| Work required |
Write out, word for word, every line from the first one through the line that holds "mb.obj('braces',G)", and nothing else; skip the pictures.

+++++

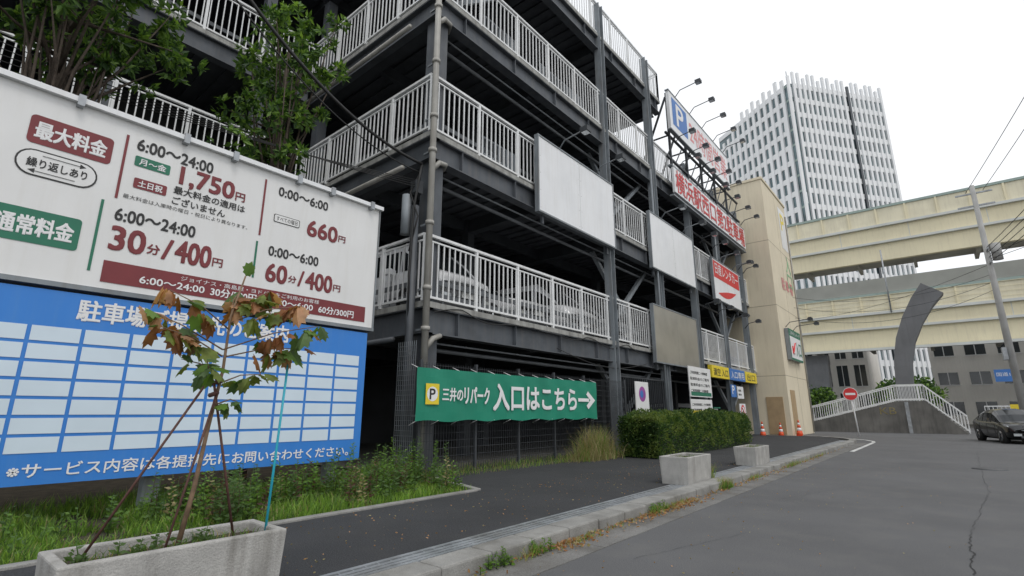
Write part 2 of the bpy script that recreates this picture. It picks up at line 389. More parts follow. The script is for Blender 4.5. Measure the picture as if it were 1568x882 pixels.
for cy in (15.5,19.7,23.7,27.7,31.9):
    top=17.4 if cy<YR else 13.6
    mb.box(FX-.12,FX+.16,cy-.15,cy-.12,0.05,top,'steel_l'); mb.box(FX-.12,FX+.16,cy+.12,cy+.15,0.05,top,'steel_l'); mb.box(FX+.0,FX+.03,cy-.12,cy+.12,0.05,top,'steel_l')
    mb.box(FX-.2,FX+.24,cy-.24,cy+.24,.05,.12,'steel')
    for z in FL:
        if z<top: 
            for dz in (-.55,-.25): 
                for dy in (-.09,.0,.09): mb.box(FX+.03,FX+.045,cy+dy-.02,cy+dy+.02,z+dz,z+dz+.04,'steel')
mb.box(FX-.42,FX-.05,Y0+.08,Y0+.45,0.05,16,'steel'); 
for cx in (-14.4,-20,-26):
    for cy in (7.4,15.5,23.7,31.6):
        mb.box(cx-.16,cx+.16,cy-.16,cy+.16,0.04,15.2 if cy<YR else 11.2,'steel')
for cx in (-11.4,):
    for cy in (11.4,19.7,27.7): mb.box(cx-.15,cx+.15,cy-.15,cy+.15,.04,11.2,'steel_d')
for cy in (-10,-6,-2,2,5.5):
    mb.box(WX-.3,WX,cy-.15,cy+.15,.04,15.5,'steel'); mb.box(-22.3,-22,cy-.15,cy+.15,.04,15.5,'steel_d')
mb.obj('columns',G)
mb=MB()
for lo,hi in ((.1,3.0),(3.7,7.1),(7.8,11.1)):
    for y0,y1 in ((15.6,19.6),(27.8,31.8)):
        mb.beam((FX-.55,y0,lo),(FX-.55,y1,hi),.14,.14,'steel_l'); mb.beam((FX-.75,y1,lo),(FX-.75,y0,hi),.14,.14,'steel_l')
mb.beam((FX-.5,Y0+.5,12),(FX-.5,11.3,15.2),.14,.14,'steel_l')
mb.obj('braces',G)
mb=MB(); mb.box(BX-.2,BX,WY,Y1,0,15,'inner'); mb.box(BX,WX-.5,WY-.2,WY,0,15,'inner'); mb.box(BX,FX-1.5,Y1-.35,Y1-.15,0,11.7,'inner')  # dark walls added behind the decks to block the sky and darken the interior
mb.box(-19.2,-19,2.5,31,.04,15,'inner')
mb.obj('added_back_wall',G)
mb=MB(); mb.face([(BX,WY,.045),(WX,WY,.045),(WX,Y0,.045),(FX,Y0,.045),(FX,Y1,.045),(BX,Y1,.045)],'ground'); mb.obj('garage_floor',G)
mb=MB()
def rail(p0,p1,z,h=1.5,sp=.175,post=1.65):
    p0=Vector((*p0,0));p1=Vector((*p1,0));d=p1-p0;Ln=d.length;d/=Ln
    def b(c,s,z0,z1):
        mb.box(c.x-s,c.x+s,c.y-s,c.y+s,z0,z1,'rail')
    def run(zc,hh,ww):
        a=p0+Vector((0,0,zc));e=p1+Vector((0,0,zc)); mb.beam(a,e,ww,hh,'rail')
    run(z+h,.06,.075); run(z+.17,.05,.05); run(z+h-.13,.035,.04)
    n=int(Ln/sp)
    for i in range(n+1):
        c=p0+d*(i*Ln/n); b(c,.0145,z+.19,z+h-.14)
    n=max(1,round(Ln/post))
    for i in range(n+1):
        c=p0+d*(i*Ln/n); b(c,.034,z+.06,z+h-.028)
for i,z in enumerate(FL):
    ye=yend(i)
    rail((FX+.0,Y0),(FX,ye),z,1.6)
    rail((WX,Y0-.05),(FX,Y0-.05),z,1.6)
    rail((WX,WY),(WX,Y0-.1),z,1.6)
    if i>=2: rail((FX-.0,ye),(-19,ye),z,1.6)
mb.obj('railings',G)
mb=MB()
for i,z in enumerate(FL):
    ye=yend(i)
    for zz in (.30,.62):
        mb.box(FX-.42,FX-.38,Y0+.5,ye-.3,z+zz,z+zz+.12,'barrier')
        mb.box(WX,FX-.5,Y0+.38,Y0+.42,z+zz,z+zz+.12,'barrier')
        mb.box(WX-.42,WX-.38,WY,Y0-.3,z+zz,z+zz+.12,'barrier')
    y=Y0+.9
    while y<ye-.5: mb.box(FX-.46,FX-.425,y,y+.06,z,z+.8,'barrier'); y+=1.4
    for (a,b) in ((9.2,10.7),(12.0,14.6)) if i in (1,2) else ():
        y=a
        while y<b: mb.box(FX-.36,FX-.345,y,y+.10,z+.55,z+1.0,'steel_l'); y+=.17
        mb.box(FX-.37,FX-.34,a,b,z+.50,z+.55,'steel_l'); mb.box(FX-.37,FX-.34,a,b,z+1.0,z+1.05,'steel_l')
mb.obj('crash_barriers',G)
mb=MB()
px,py=FX+.14,Y0-.06
mb.tube([(px,py,.1),(px,py,17.5)],.075,'pipe',12)
for z in (1.2,3.0,3.9,5.4,7.2,8.1,9.6,11.2,13.4,15.3): mb.tube([(px,py,z),(px,py,z+.09)],.1,'pipe',12); mb.box(px-.3,px,py-.02,py+.02,z+.02,z+.06,'steel_l')
for z in (3.05,7.2,11.2):
    mb.tube([(px,py,z-.45),(px+.02,py+.2,z-.2),(px-.1,py+.5,z-.1),(px-.4,py+.7,z-.05)],.06,'pipe',10)
mb.tube([(FX-.22,Y0-.2,.1),(FX-.22,Y0-.2,5.9)],.09,'steel',12)
for z in FL[:3]:
    mb.tube([(FX-.6,Y0+.6,z-.9),(FX-.6,Y1-1,z-1.0)],.05,'barrier',8)
    mb.tube([(FX-.35,Y0+.6,z-.78),(FX-.35,YR,z-.78)],.025,'steel_l',6)
    mb.tube([(FX-.7,Y0-.25,z-.75),(WX,Y0-.25,z-.78)],.06,'pipe' if z>4 else 'steel',8)
for cy in (19.5,27.4): mb.tube([(FX+.2,cy-.3,.1),(FX+.2,cy-.3,11.5)],.05,'steel_l',8)
mb.obj('pipes',G)
mb=MB()
pp=[]
for i in range(60):
    y=7.3+i*.17; pp.append((FX+.1,y,FL[0]-.02-.16*abs(math.sin(y*1.15))-.05*math.sin(y*3)))
mb.tube(pp,.014,'wire',5)
pp=[(FX+.1,12+i*.2,3.1-.35*math.sin(i/30*math.pi)) for i in range(31)]; mb.tube(pp,.012,'wire',5)
mb.obj('cables',G)
F=E('mesh_fence',(-7.95,10,.1))
mb=MB(); fx=-7.95
for cy in (6.7,8.3,9.8,11.3,12.8,14.3,15.3): mb.box(fx-.03,fx+.03,cy-.03,cy+.03,.08,2.35,'steel_d')
y=6.7
while y<15.3: mb.box(fx-.004,fx+.004,y-.004,y+.004,.12,2.3,'steel_d'); y+=.075
z=.15
while z<2.32: mb.box(fx+.004,fx+.011,6.7,15.3,z-.004,z+.004,'steel_d'); z+=.15
mb.obj('fence_mesh',F)
mb=MB()
for (a,b) in (((-8.15,6.72),(-8.72,6.72)),):
    a=Vector((*a,0));b=Vector((*b,0));d=b-a;n=int(d.length/.06)
    for i in range(n+1):
        c=a+d*i/n; mb.box(c.x-.004,c.x+.004,c.y-.004,c.y+.004,.1,2.75,'steel_l')
    z=.15
    while z<2.75: mb.beam(a+Vector((0,0,z)),b+Vector((0,0,z)),.008,.008,'steel_l'); z+=.1
mb.obj('column_guard',F)
mb=MB(); y=15.8
while y<19.6: mb.box(FX-.02,FX+.02,y-.012,y+.012,.1,2.5,'steel_d'); y+=.16
mb.box(FX-.02,FX+.02,15.7,19.6,2.5,2.55,'steel_d'); mb.obj('bar_fence',F)

def floodlamp(mb,x,y,z,reach=.9,k='steel_l'):
    mb.tube([(x,y,z-.15),(x+.25,y,z+.12),(x+reach,y,z+.2)],.022,k,6)
    mb.box(x+reach-.06,x+reach+.2,y-.13,y+.13,z+.1,z+.26,'steel_d'); mb.box(x+reach-.03,x+reach+.17,y-.11,y+.11,z+.085,z+.1,'lamp')
    mb.box(x+reach-.02,x+reach+.14,y-.05,y+.05,z+.26,z+.31,'steel_d')

def billboard(name,y0,y1,z0,z1,k,x=-8.12,fn=None,lamps=0):
    e=E(name,(x,(y0+y1)/2,(z0+z1)/2)); mb=MB()
    mb.box(x-.10,x,y0,y1,z0,z1,k)
    for (a,b,c,d) in ((y0-.05,y1+.05,z0-.05,z0),(y0-.05,y1+.05,z1,z1+.05)): mb.box(x-.12,x+.02,a,b,c,d,'steel_l')
    for a,b in ((y0-.05,y0),(y1,y1+.05)): mb.box(x-.12,x+.02,a,b,z0,z1,'steel_l')
    mb.box(x-.2,x-.12,y0+.3,y0+.38,z0-.3,z1+.1,'steel'); mb.box(x-.2,x-.12,y1-.38,y1-.3,z0-.3,z1+.1,'steel')
    ym=(y0+y1)/2
    mb.box(x,x+.0015,ym-.004,ym+.004,z0,z1,'ledge')
    for yy in (y0+.08,ym-.08,ym+.08,y1-.08):
        zz=z0+.1
        while zz<z1: mb.box(x,x+.004,yy-.008,yy+.008,zz,zz+.016,'ledge'); zz+=.55
    mb.obj('panel',e)
    if lamps:
        mb=MB()
        for i in range(lamps): floodlamp(mb,x-.05,y0+(i+.5)*(y1-y0)/lamps,z1+.15,.95)
        mb.obj('lamps',e)
    if fn:
        mb=MB(); fn(mb,x+.006,y0,y1,z0,z1); mb.obj('print',e)
    return e
billboard('blank_billboard',11.0,15.5,7.0,9.38,'white',lamps=2)
billboard('blank_billboard',18.6,23.3,7.0,9.35,'white',lamps=2)
billboard('blank_metal_billboard',18.35,22.9,3.2,5.4,'brushed')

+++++

| Task output |
Write part 2 of the bpy script that recreates this picture. It picks up at line 389. More parts follow. The script is for Blender 4.5. Measure the picture as if it were 1568x882 pixels.
for cy in (15.5,19.7,23.7,27.7,31.9):
    top=17.4 if cy<YR else 13.6
    mb.box(FX-.12,FX+.16,cy-.15,cy-.12,0.05,top,'steel_l'); mb.box(FX-.12,FX+.16,cy+.12,cy+.15,0.05,top,'steel_l'); mb.box(FX+.0,FX+.03,cy-.12,cy+.12,0.05,top,'steel_l')
    mb.box(FX-.2,FX+.24,cy-.24,cy+.24,.05,.12,'steel')
    for z in FL:
        if z<top: 
            for dz in (-.55,-.25): 
                for dy in (-.09,.0,.09): mb.box(FX+.03,FX+.045,cy+dy-.02,cy+dy+.02,z+dz,z+dz+.04,'steel')
mb.box(FX-.42,FX-.05,Y0+.08,Y0+.45,0.05,16,'steel'); 
for cx in (-14.4,-20,-26):
    for cy in (7.4,15.5,23.7,31.6):
        mb.box(cx-.16,cx+.16,cy-.16,cy+.16,0.04,15.2 if cy<YR else 11.2,'steel')
for cx in (-11.4,):
    for cy in (11.4,19.7,27.7): mb.box(cx-.15,cx+.15,cy-.15,cy+.15,.04,11.2,'steel_d')
for cy in (-10,-6,-2,2,5.5):
    mb.box(WX-.3,WX,cy-.15,cy+.15,.04,15.5,'steel'); mb.box(-22.3,-22,cy-.15,cy+.15,.04,15.5,'steel_d')
mb.obj('columns',G)
mb=MB()
for lo,hi in ((.1,3.0),(3.7,7.1),(7.8,11.1)):
    for y0,y1 in ((15.6,19.6),(27.8,31.8)):
        mb.beam((FX-.55,y0,lo),(FX-.55,y1,hi),.14,.14,'steel_l'); mb.beam((FX-.75,y1,lo),(FX-.75,y0,hi),.14,.14,'steel_l')
mb.beam((FX-.5,Y0+.5,12),(FX-.5,11.3,15.2),.14,.14,'steel_l')
mb.obj('braces',G)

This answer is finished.